_PROBLEM TO SOLVE_:
Examine the material below. Gather every line in which the string "scene" appears.

# START OF SUPPLIED DATA

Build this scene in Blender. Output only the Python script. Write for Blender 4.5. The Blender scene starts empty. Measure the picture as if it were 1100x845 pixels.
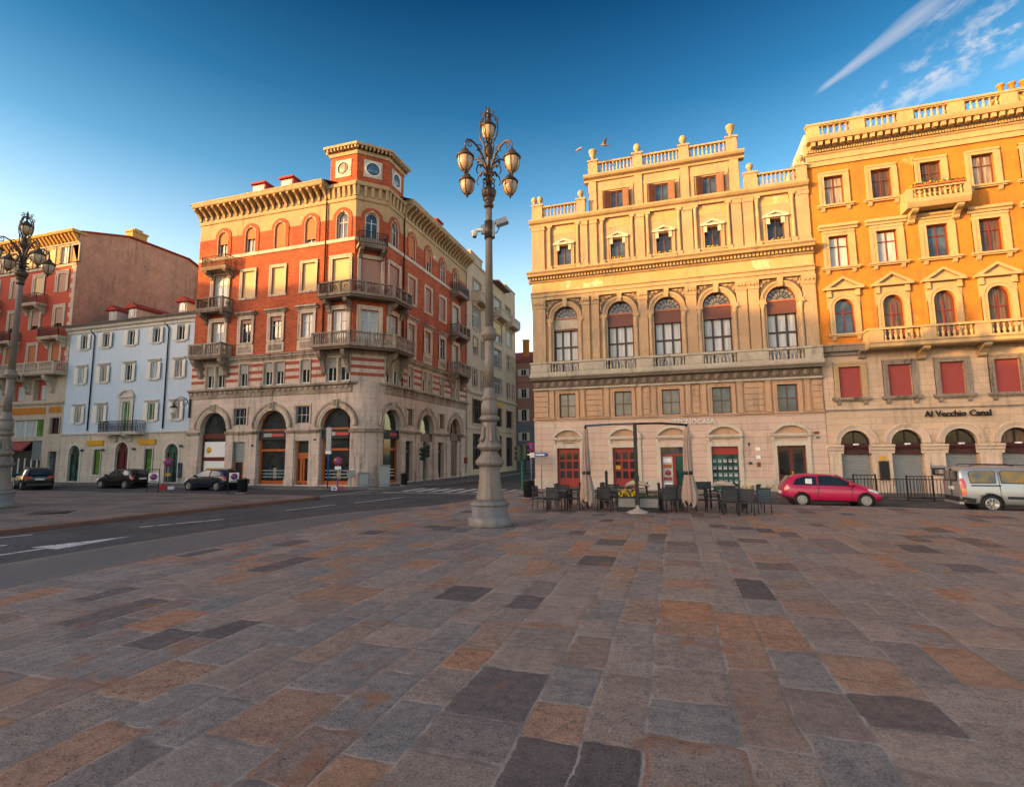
import bpy, bmesh, math, random
from mathutils import Vector, Matrix
from mathutils.geometry import tessellate_polygon
R = math.radians
PI = math.pi
random.seed(7)
SC = bpy.context.scene
COL = SC.collection

# ------------------------------------------------------------------ camera
pit, roll, yaw = R(6.643), R(-.506), R(17.367)
fw = Vector((-math.sin(yaw) * math.cos(pit), math.cos(yaw) * math.cos(pit), math.sin(pit)))
r0 = Vector((math.cos(yaw), math.sin(yaw), 0))
u0 = r0.cross(fw)
rr = r0 * math.cos(roll) + u0 * math.sin(roll)
uu = -r0 * math.sin(roll) + u0 * math.cos(roll)
cam = bpy.data.cameras.new('camera')
cam.sensor_width = 36
cam.lens = 36 * 556.33 / 1100
cam.clip_start = .05
cam.clip_end = 5000
co = bpy.data.objects.new('camera', cam)
COL.objects.link(co)
m = Matrix.Identity(4)
for i in range(3):
    m[i][0] = rr[i]; m[i][1] = uu[i]; m[i][2] = -fw[i]
m[0][3], m[1][3], m[2][3] = 0, 0, 2.2
co.matrix_world = m
SC.camera = co

# ------------------------------------------------------------------ light, sky, exposure
SUN_EL = 8.7
SUN_AZ = 230.3            # clockwise from +Y
SUN_STRENGTH = 3.1
SUN_COLOR = (1.0, .525, .12)
SKY_STRENGTH = .15
EXPOSURE = 1.55
W = bpy.data.worlds.new('World')
SC.world = W
W.use_nodes = True
wt = W.node_tree
wn = wt.nodes
bg = wn['Background']
sky = wn.new('ShaderNodeTexSky')
sky.sky_type = 'NISHITA'
sky.sun_disc = False
sky.sun_elevation = R(SUN_EL)
sky.sun_rotation = R(SUN_AZ)
sky.air_density = 1.0
sky.dust_density = 2.0
sky.ozone_density = 1.2
bg.inputs['Strength'].default_value = SKY_STRENGTH

sd = Vector((math.sin(R(SUN_AZ)) * math.cos(R(SUN_EL)), math.cos(R(SUN_AZ)) * math.cos(R(SUN_EL)), math.sin(R(SUN_EL))))
sl = bpy.data.lights.new('sun', 'SUN')
sl.energy = SUN_STRENGTH
sl.angle = R(.5)
sl.color = SUN_COLOR
so = bpy.data.objects.new('sun', sl)
COL.objects.link(so)
so.rotation_euler = sd.to_track_quat('Z', 'Y').to_euler()
so.location = sd * 200
vs = SC.view_settings
vs.view_transform = 'Standard'
vs.look = 'None'
vs.exposure = EXPOSURE
vs.gamma = 1
vs.use_curve_mapping = False


def link(t, a, b):
    t.links.new(a, b)


def nmath(t, op, a, b=None, c=None, clamp=False):
    n = t.nodes.new('ShaderNodeMath')
    n.operation = op
    n.use_clamp = clamp
    for i, v in enumerate((a, b, c)):
        if v is None: continue
        if isinstance(v, (int, float)): n.inputs[i].default_value = v
        else: t.links.new(v, n.inputs[i])
    return n.outputs[0]


def vmath(t, op, a, b=None):
    n = t.nodes.new('ShaderNodeVectorMath')
    n.operation = op
    for i, v in enumerate((a, b)):
        if v is None: continue
        if isinstance(v, (tuple, list, Vector)): n.inputs[i].default_value = tuple(v)
        else: t.links.new(v, n.inputs[i])
    return n.outputs['Value'] if op in ('DOT_PRODUCT', 'LENGTH', 'DISTANCE') else n.outputs[0]


def noise(t, vec, scale, detail=3, rough=.55):
    n = t.nodes.new('ShaderNodeTexNoise')
    n.inputs['Scale'].default_value = scale
    n.inputs['Detail'].default_value = detail
    n.inputs['Roughness'].default_value = rough
    if vec is not None: t.links.new(vec, n.inputs['Vector'])
    return n.outputs['Fac']


def mrange(t, v, a, b, c=0, d=1, smooth=True):
    n = t.nodes.new('ShaderNodeMapRange')
    n.interpolation_type = 'SMOOTHSTEP' if smooth else 'LINEAR'
    t.links.new(v, n.inputs['Value'])
    for k, x in zip(('From Min', 'From Max', 'To Min', 'To Max'), (a, b, c, d)):
        n.inputs[k].default_value = x
    return n.outputs[0]


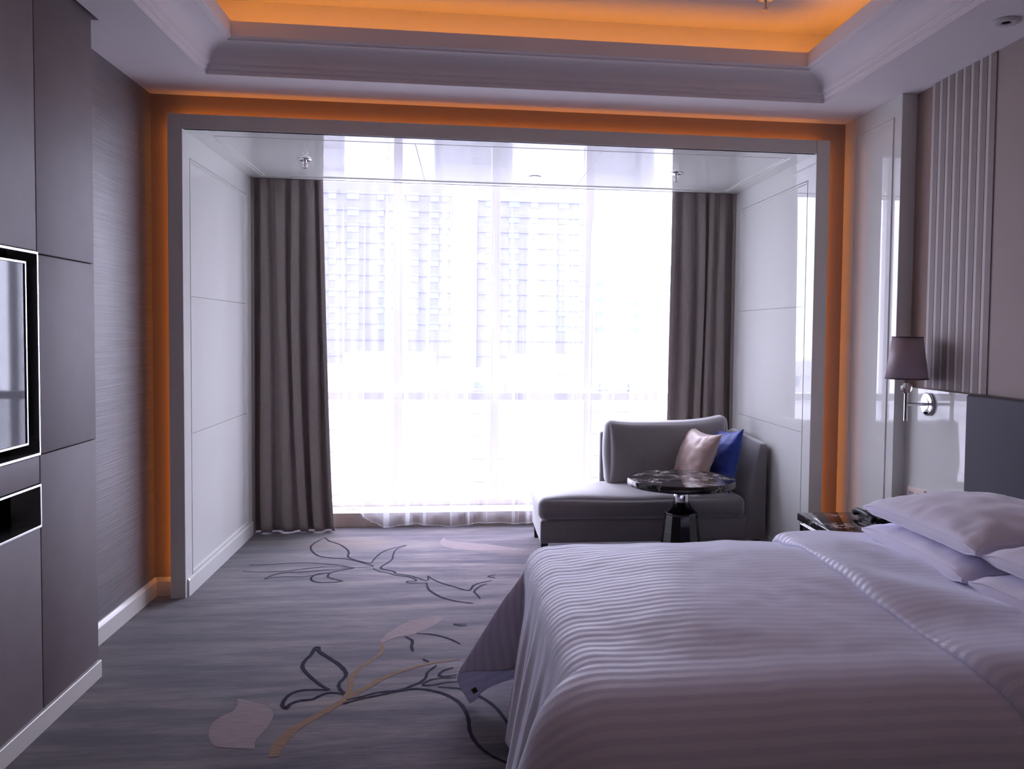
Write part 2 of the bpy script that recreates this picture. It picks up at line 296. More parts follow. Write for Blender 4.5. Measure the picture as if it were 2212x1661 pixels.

# END OF SUPPLIED DATA

_ANSWER BELOW_:
Build this scene in Blender. Output only the Python script. Write for Blender 4.5. The Blender scene starts empty. Measure the picture as if it were 1100x845 pixels.
SC = bpy.context.scene